Pour des « Medef régionaux »
Ils veulent s’affranchir des barrières public/privé en créant davantage d’échanges avec tous les employeurs présents sur un même bassin d’emploi. Jusqu’à souhaiter la mise en place de « Medef régionaux », une sorte de collège employeurs articulé avec les entreprises, qui permettrait d’ouvrir les carrières au-delà de la FPT.
La réflexion autour du bassin d’emplois avance petit à petit dans la territoriale. A l’instar d’autres associations de professionnels de la FPT, les DRH des territoires ont aussi émis l’idée d’une gestion prévisionnelle des emplois et des compétences adaptée à l’échelle du bassin d’emploi…
Plus de management… moins d’expertise
S’appuyer sur un nouveau modèle permettrait de développer les mobilités des agents, tout en les accompagnant. L’emploi à vie semble bel et bien fini dans la FPT.
Les DRH des territoires en sont bien conscients et cherchent aujourd’hui davantage à travailler sur l’employabilité des personnes en les préparant, dès le début de carrière, à changer de métier, en recrutant sur des compétences élargies et non plus seulement à partir de celles dont la collectivité a besoin à un instant T, en travaillant davantage sur le management et moins sur l’expertise technique.
L’association des DRH des territoires sera auditionnée à l’Assemblée nationale début octobre. Elle multipliera les contacts avec diverses instances (comme le Conseil supérieur de la fonction publique territoriale) pour porter sa vision de la réforme de la fonction publique.
Les pistes de travail
Temps long contre temps court : vers une mutabilité statutaire ?
- Parcours d’employabilité : reconnaître et valoriser les parcours, l’employabilité ; tout employeur, tout environnement et même dans des métiers différents.
- Faciliter les entrées et les sorties de la fonction publique (statut, contrat, et même conventions collectives).
- Formation plus professionnalisante, accompagnement plus adapté en prenant appui sur les compétences (nécessité d’une profonde réforme du CNFPT).
- Regroupement des employeurs publics comme privés dans un bassin d’emploi qui, de l’analyse des besoins présents et à venir, permette de répondre aux exigences de parcours. Un vrai enjeu pour les centres de gestion est la construction d’un « Medef régional ».

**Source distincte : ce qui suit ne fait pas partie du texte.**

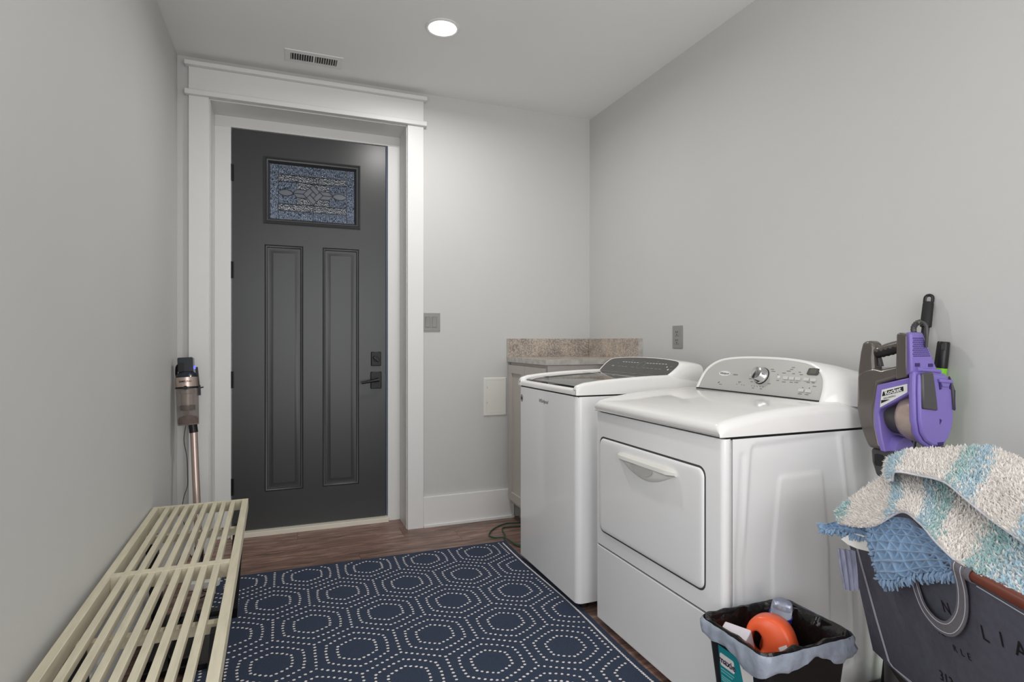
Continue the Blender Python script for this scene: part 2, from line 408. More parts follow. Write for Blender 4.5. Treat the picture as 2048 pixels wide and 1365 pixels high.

- Partenariats entre les collectivités territoriales, l’Etat, les entreprises qui donnent corps aux besoins et aux parcours individuels.
Maintenir une rentabilité et une formation constante dans l’exécution de l’action publique
- Comprendre ce qu‘est manager (savoir dire bonjour, dire quand ça ne va pas, mais aussi quand ça va…).
- Toujours expliquer aux agents le sens, la pertinence et l’objectif de l’action à mener… Les rendre acteurs, autonomes et responsables.
- Mettre en place une GPEC adaptée au bassin d’emploi.
- Passer d’une culture de technicien à une culture de management.
- Accepter des allers-retours entre des postes d’expertises et des postes de management.
Une usure programmée des agents : comment inventer une autre vie professionnelle ?
- Création d’un observatoire des métiers et démographique par bassin d’emploi public/privé.
- Parcours professionnels sécurisés (recrutement avec des compétences élargies en ayant en tête que l’agent occupera plusieurs postes dans sa carrière, possibilité d’une carrière inter-employeurs public/privé).
- Développer chez tous une culture de la mobilité (y compris côté DRH dialoguer avec les pairs du privé).
- Ecoute des équipes de terrain qui, elles, sont au contact des populations.
- Travailler sur la marque employeur territorial pour développer l’attractivité (contact avec des universités, des grandes écoles, formation continue).
De l’emploi à vie à l’employabilité à vie, est-ce possible ?
Pour conserver l’employabilité :
- renforcer le volet humain et le relationnel ;
- abandonner ou automatiser les compétences techniques.
Pour renforcer la mobilité :
- supprimer la distinction entre contractuels et fonctionnaires, avoir une seule filière statutaire ;
- obliger la mobilité après 5 à 10 ans ;
- créer une bourse de l’emploi public intercollectivités.